Well I made it. I managed to get through Christmas without the overwhelming sadness of the past two Christmas's without Annie.
I had planned to use this new blog to only talk about things that make me happy, or things that make me feel good. I'm not sure what you would call this. I do know it's not grief anymore and that's a good thing. There have been moments that I have felt sad, but it wasn't grief.
Today I took the tree down. I always take my tree down right away because Annie's birthday is January 3rd and now it's a habit to make the shift into birthday mode for her. Putting up and taking down the tree is hard. Every single ornament has an attachment to a life that is gone now. They're symbolic of something that is simply gone.
This year I thought about how I made Christmas every year. How I decorated, baked, cooked, entertained and cared for everyone in my family and life for Annie's whole life. I tried my very best to be that person again this year for what has become a very small group. It's ok. For two years I couldn't do much else but cry.
I'm not sure what this new part of my life will bring. I wonder if I'll ever be like I was before. I don't see how I could. Some things change you. Some things change you so much that you can't identify who you are now.
I prayed a lot this year. I prayed to be less jaded. I prayed to see the good in people. I prayed not to analize everyone and everything for "dysfunction". This included me more than anyone. I prayed that I would not talk to my husband about my feelings because he needed to feel happy and not take care of me like he always does.

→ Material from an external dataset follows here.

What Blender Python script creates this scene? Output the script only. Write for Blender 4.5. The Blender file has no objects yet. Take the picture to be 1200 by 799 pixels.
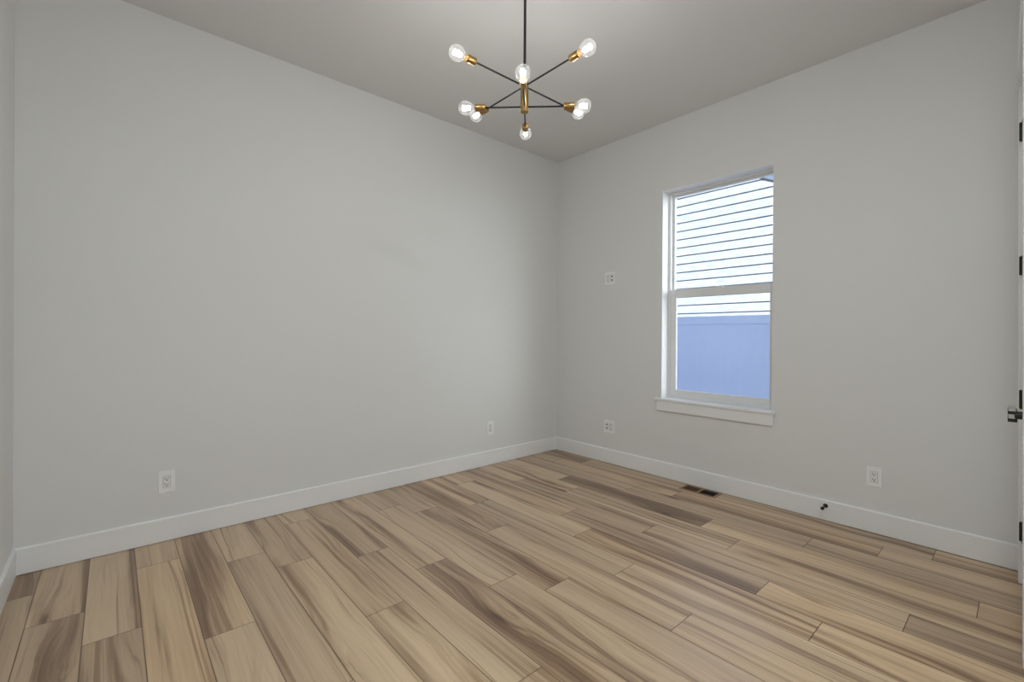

I did enjoy our grandson. I mostly enjoyed my husband enjoying our grandson . Love pours out of my husband in huge palpable waves. He's such a wonderful man. I would like to be like him.
I don't know what other people feel like who have lost a child. I know that it makes me feel alone much of the time. I know a three year old will stop you from thinking about anything and bring you into the moment, which is where God is.
I think that's what I miss about Annie more than anything. Her illness stripped time down to a place that was truth. We lived in moments, because you never knew what the next would bring.
I hope that now that my grief has subsided that I can take that experience with me and use it for everyone and everything. It's all there is really, it's just that most of the time we're too lost in thought to know it. I pray I know it more.